AN EARLY VICTORIAN OAK GOTHIC WRITING-TABLE

ALMOST CERTAINLY DESIGNED BY A.W.N. PUGIN

Details
AN EARLY VICTORIAN OAK GOTHIC WRITING-TABLE
Almost certainly designed by A.W.N. Pugin
The moulded rectangular top above a pair of concave-fronted frieze drawers, on pierced end-supports, carved with flowers and foliage, one end with two winged mythological animals, joined by a padded rectangular stretcher covered in red, white and gold gros point, on downcurved legs with foliage and foliate bosses, the stretcher replaced
31¼ (79.5 cm.) high; 58½ in. (148.5 cm.) wide; 33¼ in. (84.5 cm.) deep
Provenance
Almost certainly supplied to Charles Scarisbrick, Esq. (d.1860) for Scarisbrick Hall, Lancashire.
Thence by descent at Scarisbrick in the Scarisbrick family and then the Marquesses de Casteja until sold by The Marquis of Casteja, D.S.O., M.C., Scarisbrick Hall, J. Hatch, Sons and Fielding in conjunction with George Trollope and Sons house sale, 20 July 1923, almost certainly lot 1625.
Anonymous sale, Sotheby's Belgravia, 7 November 1973, lot 100.

Lot Essay

The sofa-table's fretted and crocketed trestles are richly carved on both sides with herldic beasts and escutcheons amongst flowers and luscious foliage.
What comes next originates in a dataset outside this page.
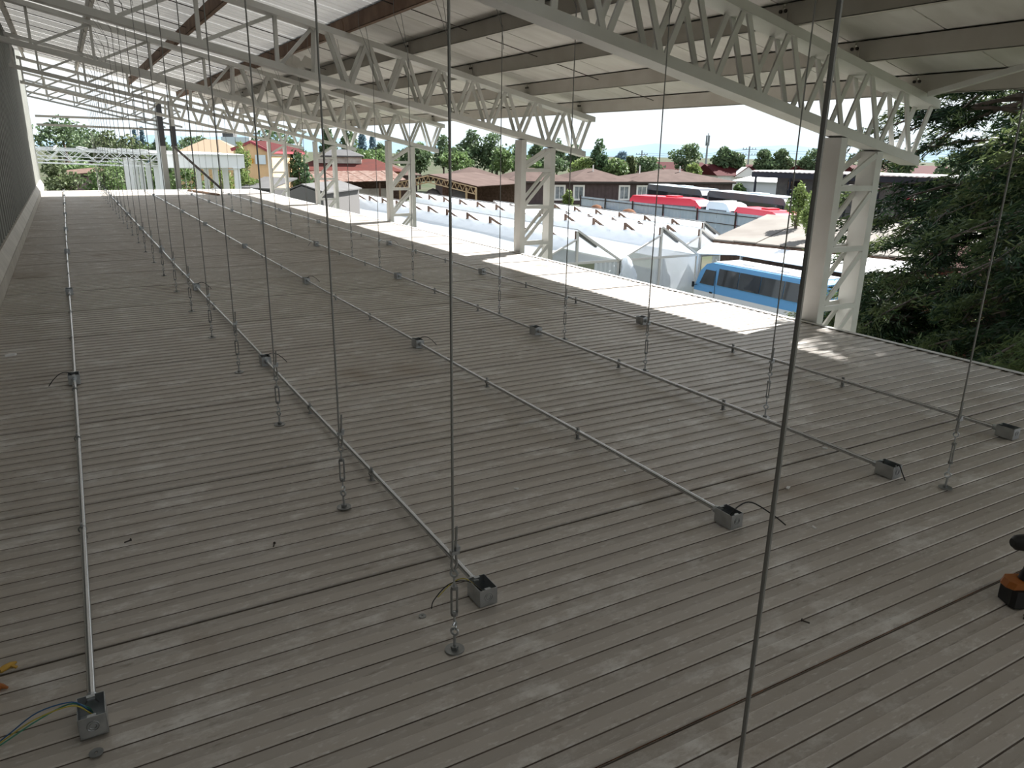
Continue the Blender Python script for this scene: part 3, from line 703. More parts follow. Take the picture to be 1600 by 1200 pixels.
# side profile along +y (front at +y), length 8.2
def body(profile_lo, profile_hi, x0, x1, inset):
    pass
LBUS = 8.25
mb = MB()
low = [(0.0, 0.45), (LBUS - 0.25, 0.45), (LBUS, 0.6), (LBUS, 1.30), (0, 1.30)]
mb.prism([(0, y_, z) for y_, z in low], (0, 0, 0), (2.35, 0, 0)); mb.build('lower_body', BUSW, bt)['label'] = 'white lower skirt'
mb = MB()
mid = [(0.0, 1.302), (LBUS, 1.302), (LBUS - 0.02, 1.45), (LBUS - 0.35, 2.40), (LBUS - 0.75, 2.82), (LBUS - 1.2, 2.93), (0.25, 2.93), (0.05, 2.75), (0, 2.5)]
prof = [(0, y_, z) for y_, z in mid]; n = len(prof)
vs_ = []
for xx, ins in ((0.0, 0.14), (2.35, -0.14)):
    for (_, y_, z) in prof: vs_.append((xx + ins * max(0, (z - 1.9)) / 1.03, y_, z))
mb.add(vs_, [tuple(range(n)), tuple(range(2 * n - 1, n - 1, -1))] + [(i, i + n, (i + 1) % n + n, (i + 1) % n) for i in range(n)])
mb.build('upper_body', BUSB, bt)['label'] = 'light blue upper body'
mb = MB(); mb.prism([(0.30, LBUS - 1.25, 2.932), (2.05, LBUS - 1.25, 2.932), (2.05, 0.3, 2.932), (0.30, 0.3, 2.932)], (0, 0, 0), (0, 0, 0.06)); mb.build('roof_panel', BUSW, bt)['label'] = 'white roof'
def xin(z): return 0.14 * max(0, (z - 1.9)) / 1.03
def side_pane(y0, y1, z0, z1, name='side_window', cut=0):
    mb = MB(); pts = [(xin(z0) - 0.012, y0, z0), (xin(z0) - 0.012, y1, z0), (xin(z1) - 0.012, y1 - cut, z1), (xin(z1) - 0.012, y0, z1)]
    mb.prism(pts, (0, 0, 0), (0.02, 0, 0)); return mb.build(name, GLASS, bt)
for k in range(4): side_pane(0.55 + k * 1.50, 0.55 + k * 1.50 + 1.46, 1.80, 2.68)
side_pane(LBUS - 1.5, LBUS - 0.42, 1.72, 2.52, 'driver_window', 0.34)
mb = MB(); mb.prism([(0.15, LBUS - 0.06, 1.60), (2.2, LBUS - 0.06, 1.60), (2.1, LBUS - 0.36, 2.45), (0.25, LBUS - 0.36, 2.45)], (0, 0.012, 0.004), (0, 0.03, 0.012)); mb.build('windscreen', GLASS, bt)
wheel(bt, 0.02, LBUS - 1.35, 0.47, 0.28, -1); wheel(bt, 0.02, LBUS - 5.85, 0.47, 0.28, -1); wheel(bt, 2.05, LBUS - 1.35, 0.47, 0.28, 1); wheel(bt, 2.05, LBUS - 5.85, 0.47, 0.28, 1)
for yy in (LBUS - 1.35, LBUS - 5.85):
    mb = MB(); mb.torus((0.0, yy, 0.47), (1, 0, 0), 0.52, 0.035, 16, 5, 1.0); mb.build('wheel_arch', BLACK, bt)
mb = MB(); mb.bar((-0.02, LBUS - 1.62, 1.0), (-0.02, LBUS - 1.62, 2.6), 0.02, 0.015); mb.bar((-0.02, LBUS - 0.6, 1.0), (-0.02, LBUS - 1.62, 1.0), 0.02, 0.015); mb.build('door_seam', BLACK, bt)
mb = MB(); mb.box(-0.03, 0.0, LBUS - 1.45, LBUS - 1.25, 1.28, 1.36); mb.build('door_handle', BLACK, bt)
mb = MB(); mb.tube([(-0.02, LBUS - 0.25, 1.62), (-0.18, LBUS - 0.12, 1.60)], 0.02, 6); mb.box(-0.26, -0.14, LBUS - 0.16, LBUS - 0.08, 1.48, 1.78); mb.build('side_mirror', BLACK, bt)
for yy in (4.6, 2.3):
    mb = MB(); mb.prism([(0.7, yy, 2.99), (1.5, yy, 2.99), (1.5, yy + 0.9, 2.99), (0.7, yy + 0.9, 2.99)], (0, 0, 0), (0, 0, 0.10)); mb.build('roof_hatch', BUSW, bt)
mb = MB(); mb.box(0.1, 2.2, LBUS - 0.02, LBUS + 0.10, 0.45, 0.75); mb.build('front_bumper', BUSW, bt)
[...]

The table was designed by the architect Augustus Welby Northmore Pugin (d.1852) for Charles Scarisbrick (d.1860), who in 1833 inherited the Lancashire Tudor manor, Scarisbrick Hall, that had recently been aggrandised by the architect Thomas Rickman (d.1841). Its form relates to sofa-tables commissioned by George IV for Windsor Castle in the 1820s and designed, in part, by Pugin under the direction of Nicholas Morel in partnership with George Seddon (C. Wainwright, 'A.W.N. Pugin's Early Furniture', The Connoisseur, January 1976, pp. 3-11, fig. 3). However, this table reflects the florid Gothic manner that Pugin was to adopt as his 'New Palace of Westminster' style, featured in Rudolph Ackermann's antiquarian publication Gothic Furniture in the Style of the 15th Century Designed and Etched by A.W.N. Pugin, 1835. Pugin's pattern for an armchair conceived in the 'Louis Douze' style, was commissioned the following year in Frth, Germany, as noted in a letter written by his friend, the Wardour Street antique dealer, John Coleman Isaacs. The chair, imported via Hamburg, appears to have provided the prototype for a suite of drawing-room chairs, introduced by Pugin at Scarisbrick in the late 1830s, and executed with richly carved frames corresponding to this table (Wainwright, op.cit., fig. 14 and M. Aldrich et al, A.W.N. Pugin: Master of Gothic Revival, New Haven and London, 1995, no. 29). Such furniture also harmonised with Pugin's 1836 scheme proposed for Scarisbrick's Banqueting-Hall (Wainwright, op.cit., p. 9). The room has since been admired for its 'magnificent and elaborately carved oak screen' and its 'spandrels and roof filled with representations of andeluvian and fabulous monsters ...'. The carving of such ornament on this table's trestles is exceptionally fine, and in view of Pugin's difficulty in establishing a national school of carvers for his Palace of Westminster furniture, it would seem possible that this table was also executed in Germany in the 1830s.